Além desse arcabouço, há normas processuais relacionadas ao cumprimento de obrigação de fazer e não fazer (ART. 497 e ss. do CPC) que podem ser utilizadas para obter tutela específica destinada a prevenir a ocorrência de acidentes, seja por meio da paralisação de determinado equipamento que produza risco, seja pela imposição de aquisição de equipamentos de proteção coletiva e individual efetivamente capazes de neutralizar ou mitigar a ocorrência de danos, sem falar na possibilidade de indenização pelos danos sofridos em decorrência de acidentes.
Nesse contexto, considero importantes as normas já existentes, bem como os meios disponíveis para a sua tutela. Contudo, a despeito da existência delas, ainda é frequente a ocorrência de acidentes. Acredito que os acidentes ainda ocorram em face da ausência de adoção de medidas preventivas mais efetivas pelos empregadores, pois não é raro a elaboração de documentos ambientes (PPRA, PCMSO e LTCAT) sem a devida implementação, o que acaba por expor a vida do empregado aos riscos ambientais.
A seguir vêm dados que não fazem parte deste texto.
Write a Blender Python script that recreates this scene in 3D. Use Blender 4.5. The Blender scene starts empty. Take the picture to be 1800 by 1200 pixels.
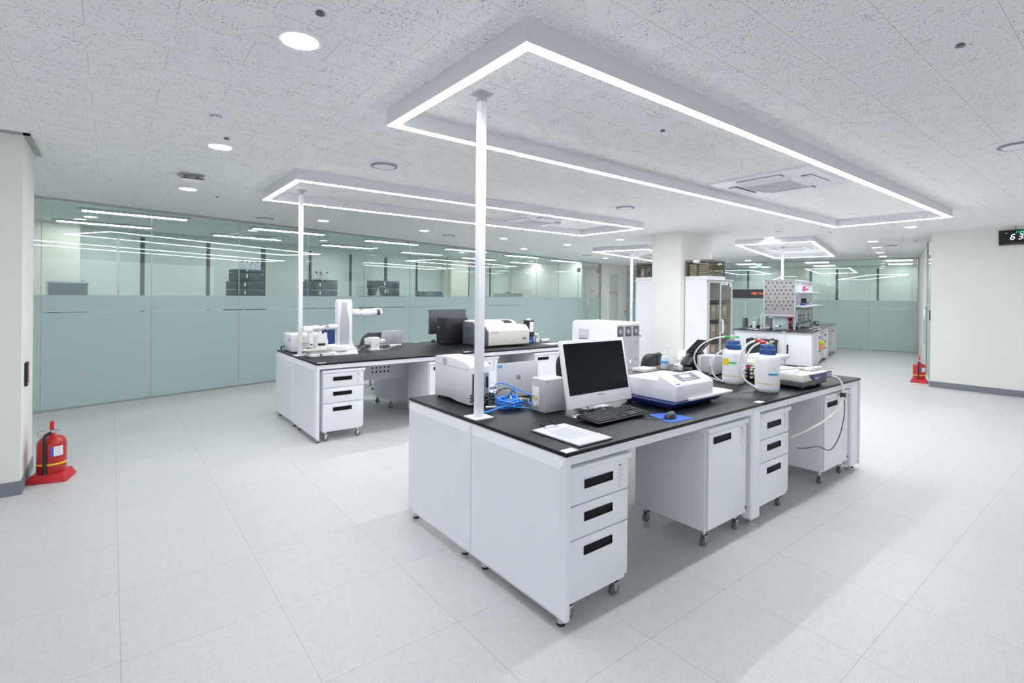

Além disso, inexiste uma atividade fiscalizatória efetiva em grande parte do país, em face do número limitado de auditores do trabalho, o que torna possível a continuidade da prática de ilícitos. De outro lado, observa-se também situações nas quais o empregador adotou todas as medidas de segurança, mas o empregado descumpriu obrigação que lhe competia.
É certo que a implementação de todas as medidas de segurança geram custos para o empregador, mas referido custo é ínfimo, se comparado à quantidade de acidentes que ocorrem no meio ambiente laboral em decorrência dos reiterados descumprimentos, que geram custos para todos, empregado, empregador e sociedade, que compartilha dos prejuízos por meio da concessão de benefícios previdenciários. Daí porque o empregador deve envidar todos os esforços possíveis para garantir um meio ambiente de trabalho seguro aos seus empregados. Quando isso não ocorrer, é imprescindível uma forte ação fiscalizatória pela Superintendência Regional do Trabalho e Emprego e a adoção de medidas pelo Ministério Público do Trabalho a fim de evitar maiores danos.
ASCOM8: Quais os desafios de se julgar um processo causado por um acidente de trabalho?
Otávio Ferreira: Assim como todo processo, os processos que envolvem acidente de trabalho envolvem vida. Mas, nesses processos, há algo mais latente. É que, em determinados casos, o trabalhador perdeu a própria vida, ou encontra-se com alguma sequela ou deformidade em decorrência do acidente. Na condução de processos dessa natureza, às vezes com a família do trabalhador falecido, é necessário ter todo o cuidado, além do que ordinariamente se espera, a fim de evitar maiores sofrimentos à família. Recordo de um processo, no qual a mãe do empregado falecido estava em audiência e havia muitas fotos de seu filho, tiradas do momento do acidente que lhe retirou a vida. Coloquei grampos nas páginas onde estavam as fotos para que a mãe não visse novamente o que o filho sofreu, quando alguém folheasse os autos. Além dessa situação em audiência, um dos desafios para julgar um processo dessa natureza é a corrida contra o tempo, em virtude da situação do jurisdicionado. Para resolver tal situação, busca-se implementar uma pauta específica para a apreciação de processos que envolvem tal matéria.
ASCOM8: Sob o seu ponto de vista qual a importância de se fazer campanhas como o Abril Verde para falar sobre a prevenção aos acidentes no meio laboral?
Otávio Ferreira: Como dito acima, o acidente de trabalho gera prejuízos para todos. Assim, a melhor alternativa é a prevenção. Campanhas como o Abril Verde e a própria criação do Programa Trabalho Seguro, em 2011 pelo CSJT, denotam a preocupação da Justiça do Trabalho para a conscientização e prevenção de acidentes.
A Campanha funciona como um alerta para toda a sociedade sobre a quantidade de acidentes e a possibilidade de evitá-los, caso sejam adotadas medidas que garantam a segurança no ambiente de trabalho. Ou seja, é fortalecer uma cultura de prevenção, invertendo a ideia simples de monetizar os riscos e se preocupar apenas com a ocorrência do dano, pois não há indenização ou adicional que pague o valor de uma vida.
Nesse sentido, o aplicativo SimVida, criado pelo TRT da 8ª Região, permite a criação de uma cultura de segurança e um envolvimento direto da sociedade no monitoramento dessas circunstâncias.